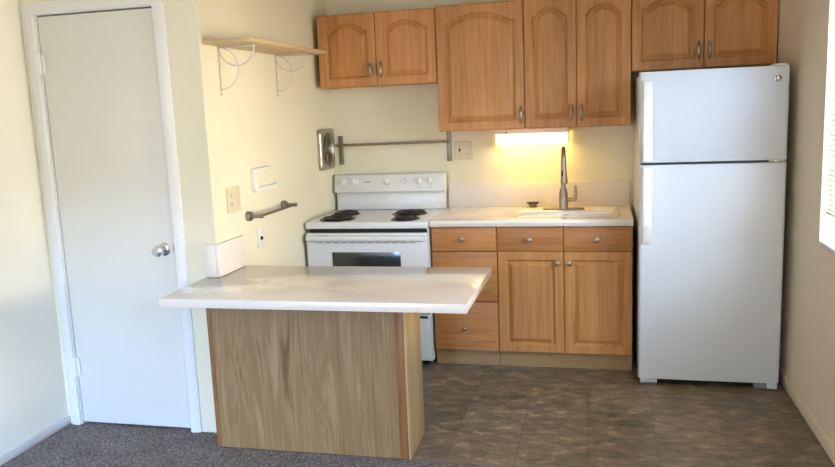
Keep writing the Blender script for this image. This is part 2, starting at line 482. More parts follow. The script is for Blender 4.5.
YU = -.295   # box front of the wall cabinets; the doors are 20 mm proud of it
def wall_cab(label, x0, x1, z0, z1, doors, pulls, frame=.052, arch=.05):
    t = thing('wall_cabinet', label, 'wall cabinet', ((x0+x1)/2, -.15, z0), 'maple wall cabinets along the back wall')
    b = new(); th = .016; X0, X1 = x0+.0012, x1-.0012
    box(b, X0, X0+th, YU, -.002, z0, z1); box(b, X1-th, X1, YU, -.002, z0, z1)
    box(b, X0+th, X1-th, YU+.001, -.002, z0+.004, z0+th+.004); box(b, X0+th, X1-th, YU+.001, -.002, z1-th, z1)
    box(b, X0+th, X1-th, -.012, -.002, z0+th+.004, z1-th)
    # face frame
    fw = .03
    box(b, X0+.0003, X0+fw, YU-.0002, YU+.016, z0, z1-.0002); box(b, X1-fw, X1-.0003, YU-.0002, YU+.016, z0, z1-.0002)
    box(b, X0+fw, X1-fw, YU-.0002, YU+.016, z0, z0+fw); box(b, X0+fw, X1-fw, YU-.0002, YU+.016, z1-fw, z1-.0002)
    if len(doors) > 1:
        xm = doors[0][1]; box(b, xm-.018, xm+.018, YU, YU+.016, z0+fw, z1-fw)
    obj('body', b, M['wv'], t, smooth=None)
    for (a, c), px in zip(doors, pulls):
        d = obj('door', door_loops(a+.0018, c-.0018, z0+.003, z1-.004, YU-.0008, arch, frame), M['wv'], t, smooth=12)
        obj('handle', bow_pull(px, z0+.097 if z0 > 1.6 else z0+.085, YU-.021), M['nickel'], d)
    return t
wall_cab('shortest of the maple wall cabinets, pair of arched doors above the stove', -.7455, .0105, 1.692, 2.137, [(-.7455, -.3685), (-.3685, .0105)], [-.404, -.337])
wall_cab('single wide arched door maple wall cabinet, left above the counter next to stove cabinet', .0115, .538, 1.394, 2.145, [(.0115, .538)], [.517])
wall_cab('tall maple wall cabinet with two narrow arched doors above the sink', .539, 1.151, 1.394, 2.145, [(.539, .843), (.843, 1.151)], [.81, .87])
wall_cab('maple wall cabinet with two arched doors directly above the refrigerator', 1.152, 1.924, 1.699, 2.145, [(1.152, 1.543), (1.543, 1.924)], [1.513, 1.571])

# ------------------------------------------------------------------ base cabinets
YB = -.59
def base_carcass(x0, x1, rails, stiles=()):
    b = new(); th = .016; z0, z1 = .097, CH-.0395; X0, X1 = x0+.001, x1-.001
    box(b, X0, X0+th, YB, -.003, z0, z1); box(b, X1-th, X1, YB, -.003, z0, z1)
    box(b, X0+th, X1-th, YB+.001, -.003, z0, z0+th); box(b, X0+th, X1-th, -.012, -.003, z0+th, z1)
    for zr in rails: box(b, X0+th, X1-th, YB-.0005, YB+.018, zr-.014, zr+.014)
    box(b, X0+th, X1-th, YB-.0005, YB+.018, z1-.02, z1)
    for s in stiles: box(b, s-.018, s+.018, YB-.001, YB+.018, z0+th, z1-.001)
    return b
def kick(x0, x1):
    b = new(); box(b, x0+.001, x1-.001, -.575, -.559, .0008, .0965); return b
def slab(x0, x1, z0, z1):
    b = new(); box(b, x0+.0018, x1-.0018, YB-.021, YB-.0015, z0+.0018, z1-.0018, .0025, 2); return b
t = thing('base_cabinet', 'three drawer maple base cabinet standing right of the stove', 'base cabinet', (.195, -.3, 0), 'maple base cabinets under the counter')
obj('body', base_carcass(.003, .3905, (.70, .40)), M['wv'], t, smooth=None); obj('toe_kick', kick(.003, .3905), M['kick'], t, smooth=None)
for z0, z1, kz in ((.704, .848, .775), (.401, .702, .56), (.099, .399, .238)):
    d = obj('drawer', slab(.003, .3905, z0, z1), M['wh'], t); obj('knob', knob(.192, YB-.021, kz), M['nickel'], d)
t = thing('base_cabinet', 'wide maple sink base cabinet with two raised panel doors beneath the sink', 'base cabinet', (.77, -.3, 0), 'maple base cabinets under the counter')
obj('body', base_carcass(.3915, 1.151, (.70,), (.772,)), M['wv'], t, smooth=None); obj('toe_kick', kick(.3915, 1.151), M['kick'], t, smooth=None)
for x0, x1, kx, dx in ((.3915, .771, .581, .739), (.771, 1.151, .957, .804)):
    d = obj('drawer', slab(x0, x1, .704, .848), M['wh'], t); obj('knob', knob(kx, YB-.021, .772), M['nickel'], d)
    d = obj('door', door_loops(x0+.0018, x1-.0018, .099, .702, YB-.0012, 0, .05), M['wv'], t, smooth=12)
    obj('knob', knob(dx, YB-.021, .637), M['nickel'], d)

# ------------------------------------------------------------------ counter with sink
SX0, SX1, SY0, SY1 = .50, 1.06, -.50, -.075
t = thing('countertop', 'white laminate countertop with backsplash over the base cabinets beside the refrigerator', 'countertop', (.575, -.3, CH-.038))
b = new(); z0, z1 = CH-.038, CH
def slabhole(bm, X0, X1, Y0, Y1, hx0, hx1, hy0, hy1, z0, z1):
    t = bmesh.new()
    O = [(X0, Y0), (X1, Y0), (X1, Y1), (X0, Y1)]; I = [(hx0, hy0), (hx1, hy0), (hx1, hy1), (hx0, hy1)]
    vo = [[t.verts.new((x, y, z)) for x, y in O] for z in (z0, z1)]; vi = [[t.verts.new((x, y, z)) for x, y in I] for z in (z0, z1)]
    for i in range(4):
        j = (i+1) % 4
        t.faces.new((vo[1][i], vo[1][j], vi[1][j], vi[1][i])); t.faces.new((vo[0][i], vi[0][i], vi[0][j], vo[0][j]))
        t.faces.new((vo[0][i], vo[0][j], vo[1][j], vo[1][i])); t.faces.new((vi[0][j], vi[0][i], vi[1][i], vi[1][j]))
    bmesh.ops.recalc_face_normals(t, faces=t.faces)
    e = [e for e in t.edges if abs(e.verts[0].co.y-Y0) < 1e-6 and abs(e.verts[1].co.y-Y0) < 1e-6 and abs(e.verts[0].co.z-e.verts[1].co.z) < 1e-6]
    bmesh.ops.bevel(t, geom=e, offset=.0025, segments=2, profile=.5, affect='EDGES')
    merge(bm, t)
slabhole(b, .001, 1.153, -.635, -.001, SX0, SX1, SY0, SY1, z0, z1)
obj('worktop', b, M['lam'], t, smooth=30)
b = new(); box(b, .001, 1.153, -.021, -.0012, CH+.0003, 1.041, .0015); obj('backsplash', b, M['lam2'], t)

def rrect(x0, x1, y0, y1, r, n=6):
    pts = []
    for cx, cy, a in ((x1-r, y0+r, -90), (x1-r, y1-r, 0), (x0+r, y1-r, 90), (x0+r, y0+r, 180)):
        for i in range(n+1):
            q = math.radians(a+90*i/n); pts.append((cx+r*math.cos(q), cy+r*math.sin(q)))
    return pts
def loft(b, seq, cap0=False, cap1=True):
    rings = [[b.verts.new((x, y, z)) for x, y in pts] for pts, z in seq]; n = len(rings[0])
    for A, B in zip(rings, rings[1:]):
        for i in range(n): b.faces.new((A[i], A[(i+1) % n], B[(i+1) % n], B[i]))
    if cap0: b.faces.new(rings[0])
    if cap1: b.faces.new(rings[-1])
    bmesh.ops.recalc_face_normals(b, faces=b.faces)
t = thing('kitchen_sink', 'white drop-in kitchen sink set into the counter below the lit fixture', 'sink', (.78, -.27, CH))
b = new(); R = lambda d, r, dy=0: rrect(SX0+d, SX1-d, SY0+d, SY1-d-dy, r)
loft(b, [(R(-.022, .05), CH+.0008), (R(-.020, .05), CH+.006), (R(-.014, .045), CH+.008), (R(.012, .03, .225), CH+.008), (R(.018, .03, .225), CH+.003),
         (R(.03, .04, .225), CH-.13), (R(.055, .04, .225), CH-.155), (R(.06, .04, .225), CH-.156)])
m_ = b; obj('bowl', m_, M['sink'], t)
b = new(); lathe(b, [(0, 0), (.04, 0), (.042, .003), (.03, .002), (0, .001)], 24, Matrix.Translation((.78, -.395, CH-.1555))); obj('drain', b, M['chrome'], t)

# faucet
FX, FY, FZ = .757, -.255, CH+.0085
t = thing('faucet', 'brushed nickel pull-down kitchen faucet standing behind the sink', 'faucet', (FX, FY, FZ))
b = new(); prism(b, rrect(FX-.125, FX+.125, FY-.028, FY+.028, .027), 'z', FZ, FZ+.009, .002); obj('base_plate', b, M['steel'], t)
b = new(); lathe(b, [(0, .008), (.029, .008), (.028, .02), (.0265, .10), (.022, .108), (.0215, .128), (0, .128)], 28, Matrix.Translation((FX, FY, FZ))); obj('body', b, M['nickel'], t)
b = new(); pts = [(FX, FY, FZ+.12), (FX, FY, FZ+.22)]
for i in range(13):
    a = PI*i/12; pts.append((FX+.008*(1-math.cos(a))/2, FY-.062+.062*math.cos(a), FZ+.30+.075*math.sin(a)))
tube(b, pts, .0145, 14); obj('spout', b, M['nickel'], t)
b = new(); lathe(b, [(0, 0), (.016, 0), (.0165, .01), (.015, .04), (.019, .09), (.0215, .125), (.020, .132), (0, .132)], 24, axis_mat((FX+.008, FY-.124, FZ+.302), (.03, -.06, -1)))
sp = obj('spray_head', b, M['nickel'], t)
b = new(); box(b, FX-.004, FX+.006, FY-.152, FY-.142, FZ+.215, FZ+.25, .003); obj('spray_button', b, M['dark'], sp)
b = new(); tube(b, [(FX+.02, FY, FZ+.06), (FX+.075, FY-.004, FZ+.062)], [.014, .0125], 14)
tube(b, [(FX+.068, FY-.004, FZ+.062), (FX+.072, FY-.004, FZ+.10), (FX+.072, FY-.008, FZ+.145)], [.012, .009, .0075], 12); obj('lever_handle', b, M['nickel'], t)

# sink strainer left on the rim
t = thing('sink_strainer', 'small metal sink strainer with dark rim lying behind the sink, left of the faucet', 'strainer', (.565, -.11, CH+.0085))
b = new(); lathe(b, [(0, 0), (.02, 0), (.024, .004), (.026, .022), (0, .022)], 24, Matrix.Translation((.56, -.12, CH+.0082))); obj('basket', b, M['steel'], t)
b = new(); lathe(b, [(0, .022), (.038, .0225), (.040, .026), (.038, .029), (0, .028)], 28, Matrix.Translation((.56, -.12, CH+.0082))); obj('rim', b, M['dark'], t)

# under-cabinet light
t = thing('under_cabinet_light', 'lit white fluorescent fixture mounted under the wall cabinets above the faucet', 'light fixture', (.565, -.08, 1.394))
b = new(); LX0, LX1 = .335, .790
box(b, LX0, LX1, -.165, -.004, 1.360, 1.3925, .002); obj('housing', b, M['plas'], t)
b = new(); prism(b, [(-.160, 1.3595), (-.163, 1.345), (-.161, 1.308), (-.150, 1.297), (-.135, 1.294), (-.045, 1.294), (-.030, 1.302), (-.025, 1.3595)], 'x', LX0+.008, LX1-.008)
obj('diffuser', b, M['tube'], t, label='glowing warm diffuser')
for x in (LX0, LX1-.0075):
    b = new(); box(b, x, x+.0075, -.165, -.020, 1.293, 1.3598, .002); obj('end_cap', b, M['plas'], t)
b = new(); box(b, LX0+.065, LX0+.078, -.170, -.1645, 1.366, 1.374, .001); obj('rocker_switch', b, M['dark'], t)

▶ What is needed
Output exactly the span of lines from the top of the listing through the line holding "wall_cab('maple wall cabinet", and leave every picture out.

▶ Full output
Keep writing the Blender script for this image. This is part 2, starting at line 482. More parts follow. The script is for Blender 4.5.
YU = -.295   # box front of the wall cabinets; the doors are 20 mm proud of it
def wall_cab(label, x0, x1, z0, z1, doors, pulls, frame=.052, arch=.05):
    t = thing('wall_cabinet', label, 'wall cabinet', ((x0+x1)/2, -.15, z0), 'maple wall cabinets along the back wall')
    b = new(); th = .016; X0, X1 = x0+.0012, x1-.0012
    box(b, X0, X0+th, YU, -.002, z0, z1); box(b, X1-th, X1, YU, -.002, z0, z1)
    box(b, X0+th, X1-th, YU+.001, -.002, z0+.004, z0+th+.004); box(b, X0+th, X1-th, YU+.001, -.002, z1-th, z1)
    box(b, X0+th, X1-th, -.012, -.002, z0+th+.004, z1-th)
    # face frame
    fw = .03
    box(b, X0+.0003, X0+fw, YU-.0002, YU+.016, z0, z1-.0002); box(b, X1-fw, X1-.0003, YU-.0002, YU+.016, z0, z1-.0002)
    box(b, X0+fw, X1-fw, YU-.0002, YU+.016, z0, z0+fw); box(b, X0+fw, X1-fw, YU-.0002, YU+.016, z1-fw, z1-.0002)
    if len(doors) > 1:
        xm = doors[0][1]; box(b, xm-.018, xm+.018, YU, YU+.016, z0+fw, z1-fw)
    obj('body', b, M['wv'], t, smooth=None)
    for (a, c), px in zip(doors, pulls):
        d = obj('door', door_loops(a+.0018, c-.0018, z0+.003, z1-.004, YU-.0008, arch, frame), M['wv'], t, smooth=12)
        obj('handle', bow_pull(px, z0+.097 if z0 > 1.6 else z0+.085, YU-.021), M['nickel'], d)
    return t
wall_cab('shortest of the maple wall cabinets, pair of arched doors above the stove', -.7455, .0105, 1.692, 2.137, [(-.7455, -.3685), (-.3685, .0105)], [-.404, -.337])
wall_cab('single wide arched door maple wall cabinet, left above the counter next to stove cabinet', .0115, .538, 1.394, 2.145, [(.0115, .538)], [.517])
wall_cab('tall maple wall cabinet with two narrow arched doors above the sink', .539, 1.151, 1.394, 2.145, [(.539, .843), (.843, 1.151)], [.81, .87])
wall_cab('maple wall cabinet with two arched doors directly above the refrigerator', 1.152, 1.924, 1.699, 2.145, [(1.152, 1.543), (1.543, 1.924)], [1.513, 1.571])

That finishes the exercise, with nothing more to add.